Vivek: I am deeply concerned about threats to democracy, but I think those threats to democracy, Andrew, are plural. And one of those threats to democracy is the centralized determination of truth. By the way, and here’s the invention we haven’t talked about, where the government itself is now coordinating with Twitter, with Facebook, etc. to direct critics of the government to be silenced. This is something that I think is also a threat to democracy, where you have a government using private companies to censor.

Watch the video below:

After his interview, Vivek posted his thoughts on Twitter to further discuss the importance of free speech.

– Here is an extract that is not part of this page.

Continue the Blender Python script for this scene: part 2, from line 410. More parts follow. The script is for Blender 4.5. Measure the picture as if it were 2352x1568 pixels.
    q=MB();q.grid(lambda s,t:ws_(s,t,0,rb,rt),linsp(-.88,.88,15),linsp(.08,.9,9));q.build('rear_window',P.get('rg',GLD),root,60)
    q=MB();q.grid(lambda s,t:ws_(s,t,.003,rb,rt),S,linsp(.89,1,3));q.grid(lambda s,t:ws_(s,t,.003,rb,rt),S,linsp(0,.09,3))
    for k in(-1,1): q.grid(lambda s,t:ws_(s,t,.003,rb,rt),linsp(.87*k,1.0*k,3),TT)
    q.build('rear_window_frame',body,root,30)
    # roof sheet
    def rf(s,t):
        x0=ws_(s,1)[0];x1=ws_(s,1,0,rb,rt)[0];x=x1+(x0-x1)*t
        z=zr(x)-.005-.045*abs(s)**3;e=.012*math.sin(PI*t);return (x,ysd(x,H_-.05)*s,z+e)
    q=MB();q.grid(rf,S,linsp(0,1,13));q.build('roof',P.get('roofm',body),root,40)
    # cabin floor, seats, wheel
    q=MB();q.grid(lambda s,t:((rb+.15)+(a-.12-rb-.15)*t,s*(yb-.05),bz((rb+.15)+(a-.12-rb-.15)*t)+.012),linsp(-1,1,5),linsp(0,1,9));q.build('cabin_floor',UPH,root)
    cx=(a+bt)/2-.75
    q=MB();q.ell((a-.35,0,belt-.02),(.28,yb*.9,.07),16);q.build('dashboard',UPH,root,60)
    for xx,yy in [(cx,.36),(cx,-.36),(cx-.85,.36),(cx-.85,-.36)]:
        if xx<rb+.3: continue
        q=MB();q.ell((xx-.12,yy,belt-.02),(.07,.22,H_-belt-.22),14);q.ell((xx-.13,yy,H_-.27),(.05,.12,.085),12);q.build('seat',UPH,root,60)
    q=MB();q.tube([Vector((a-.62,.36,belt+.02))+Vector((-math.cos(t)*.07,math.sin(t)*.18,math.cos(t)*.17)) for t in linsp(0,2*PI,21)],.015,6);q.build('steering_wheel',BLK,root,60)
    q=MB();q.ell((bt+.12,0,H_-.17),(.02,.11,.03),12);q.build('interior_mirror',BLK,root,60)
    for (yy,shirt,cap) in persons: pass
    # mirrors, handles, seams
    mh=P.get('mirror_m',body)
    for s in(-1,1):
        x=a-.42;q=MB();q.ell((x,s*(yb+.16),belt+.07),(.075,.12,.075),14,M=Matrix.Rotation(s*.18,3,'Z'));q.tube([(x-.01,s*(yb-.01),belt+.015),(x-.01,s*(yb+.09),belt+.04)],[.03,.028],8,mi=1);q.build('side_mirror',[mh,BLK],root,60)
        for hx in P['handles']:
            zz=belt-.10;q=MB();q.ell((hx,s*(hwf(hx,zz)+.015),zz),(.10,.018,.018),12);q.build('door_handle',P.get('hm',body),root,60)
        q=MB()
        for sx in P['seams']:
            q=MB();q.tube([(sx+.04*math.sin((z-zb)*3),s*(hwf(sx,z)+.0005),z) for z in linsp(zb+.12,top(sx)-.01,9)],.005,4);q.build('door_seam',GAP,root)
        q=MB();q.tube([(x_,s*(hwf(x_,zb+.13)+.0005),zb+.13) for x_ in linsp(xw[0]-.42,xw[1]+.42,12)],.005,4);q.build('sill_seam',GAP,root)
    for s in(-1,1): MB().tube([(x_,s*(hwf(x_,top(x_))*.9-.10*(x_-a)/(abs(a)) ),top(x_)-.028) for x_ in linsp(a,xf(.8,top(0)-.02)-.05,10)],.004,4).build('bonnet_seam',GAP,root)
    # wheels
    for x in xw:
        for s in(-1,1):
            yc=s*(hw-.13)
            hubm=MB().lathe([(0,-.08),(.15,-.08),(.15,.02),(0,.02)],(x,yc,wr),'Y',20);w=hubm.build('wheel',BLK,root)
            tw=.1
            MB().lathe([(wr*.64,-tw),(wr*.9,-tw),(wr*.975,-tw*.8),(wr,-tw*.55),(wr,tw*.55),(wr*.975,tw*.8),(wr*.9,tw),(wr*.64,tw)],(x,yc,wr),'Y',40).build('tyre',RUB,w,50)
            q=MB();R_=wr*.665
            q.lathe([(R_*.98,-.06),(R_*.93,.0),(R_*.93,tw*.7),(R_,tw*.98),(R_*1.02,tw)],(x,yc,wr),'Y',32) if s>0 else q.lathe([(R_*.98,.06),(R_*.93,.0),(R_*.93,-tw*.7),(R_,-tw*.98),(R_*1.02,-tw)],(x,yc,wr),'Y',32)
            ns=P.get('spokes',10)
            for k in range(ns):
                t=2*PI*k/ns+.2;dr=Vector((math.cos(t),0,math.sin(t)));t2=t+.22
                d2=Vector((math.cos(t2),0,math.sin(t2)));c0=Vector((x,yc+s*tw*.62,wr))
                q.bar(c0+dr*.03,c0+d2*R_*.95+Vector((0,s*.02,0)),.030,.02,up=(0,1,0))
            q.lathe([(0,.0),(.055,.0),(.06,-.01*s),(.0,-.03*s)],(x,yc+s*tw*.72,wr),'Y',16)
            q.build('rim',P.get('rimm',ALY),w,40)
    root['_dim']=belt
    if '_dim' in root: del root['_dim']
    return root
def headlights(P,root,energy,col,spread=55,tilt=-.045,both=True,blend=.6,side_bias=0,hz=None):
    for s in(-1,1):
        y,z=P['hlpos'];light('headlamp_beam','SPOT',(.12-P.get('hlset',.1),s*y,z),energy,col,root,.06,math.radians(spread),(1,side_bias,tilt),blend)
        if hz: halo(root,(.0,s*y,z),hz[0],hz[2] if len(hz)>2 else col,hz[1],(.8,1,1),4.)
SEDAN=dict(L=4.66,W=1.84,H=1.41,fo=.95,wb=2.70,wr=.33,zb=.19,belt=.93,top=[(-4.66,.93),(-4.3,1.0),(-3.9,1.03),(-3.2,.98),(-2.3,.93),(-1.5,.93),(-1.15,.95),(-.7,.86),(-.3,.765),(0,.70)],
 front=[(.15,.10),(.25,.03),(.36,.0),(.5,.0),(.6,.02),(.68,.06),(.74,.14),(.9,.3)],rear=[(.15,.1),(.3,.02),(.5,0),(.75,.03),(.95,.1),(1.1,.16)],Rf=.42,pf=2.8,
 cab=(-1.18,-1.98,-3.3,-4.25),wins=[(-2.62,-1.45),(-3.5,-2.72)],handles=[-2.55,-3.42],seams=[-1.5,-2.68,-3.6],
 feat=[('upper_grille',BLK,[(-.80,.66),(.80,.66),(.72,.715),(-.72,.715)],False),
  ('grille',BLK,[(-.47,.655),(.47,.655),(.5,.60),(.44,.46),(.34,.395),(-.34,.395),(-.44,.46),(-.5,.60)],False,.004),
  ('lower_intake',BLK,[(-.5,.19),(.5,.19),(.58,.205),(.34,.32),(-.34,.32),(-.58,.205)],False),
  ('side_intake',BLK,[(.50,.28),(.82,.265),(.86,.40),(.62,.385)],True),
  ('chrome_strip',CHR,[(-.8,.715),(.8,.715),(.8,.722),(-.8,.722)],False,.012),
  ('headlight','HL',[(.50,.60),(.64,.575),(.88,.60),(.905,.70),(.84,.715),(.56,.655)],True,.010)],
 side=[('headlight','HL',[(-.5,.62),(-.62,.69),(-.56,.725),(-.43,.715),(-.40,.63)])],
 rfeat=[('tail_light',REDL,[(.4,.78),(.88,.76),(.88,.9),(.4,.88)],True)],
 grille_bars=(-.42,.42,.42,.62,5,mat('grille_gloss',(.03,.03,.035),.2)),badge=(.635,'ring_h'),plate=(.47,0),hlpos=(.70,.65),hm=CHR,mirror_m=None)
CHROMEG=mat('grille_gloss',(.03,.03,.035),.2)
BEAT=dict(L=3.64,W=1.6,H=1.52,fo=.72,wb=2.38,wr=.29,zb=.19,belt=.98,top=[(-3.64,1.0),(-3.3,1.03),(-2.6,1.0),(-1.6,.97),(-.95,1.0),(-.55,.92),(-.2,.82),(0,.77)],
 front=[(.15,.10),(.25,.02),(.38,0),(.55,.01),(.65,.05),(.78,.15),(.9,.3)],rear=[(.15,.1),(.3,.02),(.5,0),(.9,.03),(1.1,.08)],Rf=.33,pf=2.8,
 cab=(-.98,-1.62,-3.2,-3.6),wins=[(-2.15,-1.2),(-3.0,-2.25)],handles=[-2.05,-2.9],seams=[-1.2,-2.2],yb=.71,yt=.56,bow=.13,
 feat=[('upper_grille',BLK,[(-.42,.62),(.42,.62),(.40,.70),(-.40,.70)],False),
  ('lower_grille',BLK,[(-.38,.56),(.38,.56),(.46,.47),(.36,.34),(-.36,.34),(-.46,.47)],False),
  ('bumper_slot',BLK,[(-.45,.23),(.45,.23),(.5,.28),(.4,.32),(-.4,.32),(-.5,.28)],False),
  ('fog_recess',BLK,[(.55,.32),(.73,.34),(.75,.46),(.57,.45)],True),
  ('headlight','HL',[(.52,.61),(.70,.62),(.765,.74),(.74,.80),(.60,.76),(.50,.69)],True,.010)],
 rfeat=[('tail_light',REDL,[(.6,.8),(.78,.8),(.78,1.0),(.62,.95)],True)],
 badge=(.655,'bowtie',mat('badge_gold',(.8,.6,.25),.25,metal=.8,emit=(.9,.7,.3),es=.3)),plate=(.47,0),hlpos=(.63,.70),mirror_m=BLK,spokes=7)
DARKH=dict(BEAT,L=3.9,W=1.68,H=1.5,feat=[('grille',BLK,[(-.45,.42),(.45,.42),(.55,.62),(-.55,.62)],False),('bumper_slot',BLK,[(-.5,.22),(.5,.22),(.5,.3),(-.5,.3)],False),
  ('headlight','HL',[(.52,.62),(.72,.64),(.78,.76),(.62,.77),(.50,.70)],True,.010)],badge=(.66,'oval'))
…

“The answer to bad speech is not less speech. It is more speech. That’s the American way. It should be the way forward for Twitter,” he wrote.

“I vehemently disagree with those who want to burn our flag, but I will defend to the end their right to do it. That’s what America itself.”

“People made the same pro-censorship arguments when the printing press was invented; when the telephone was invented; with the birth of the modern internet; and now with the birth of social media companies. Free speech isn’t a liberal arts luxury. It’s a precondition for democracy.”

“Simple principle for Twitter: let the user decide what they do & don’t get to see, rather than deciding the answer to that top-down. Decentralization is better than centralization.”

“Here should be the rules of the road for Twitter: – No viewpoint discrimination. That means “hate speech” goes away as a category. – Twitter must *prove* speech is false before removing it. – If in doubt, give choice to the *user* to decide what they see.”

“Free speech isn’t about protecting the speech you agree with. It’s about protecting the speech you *disagree* with.”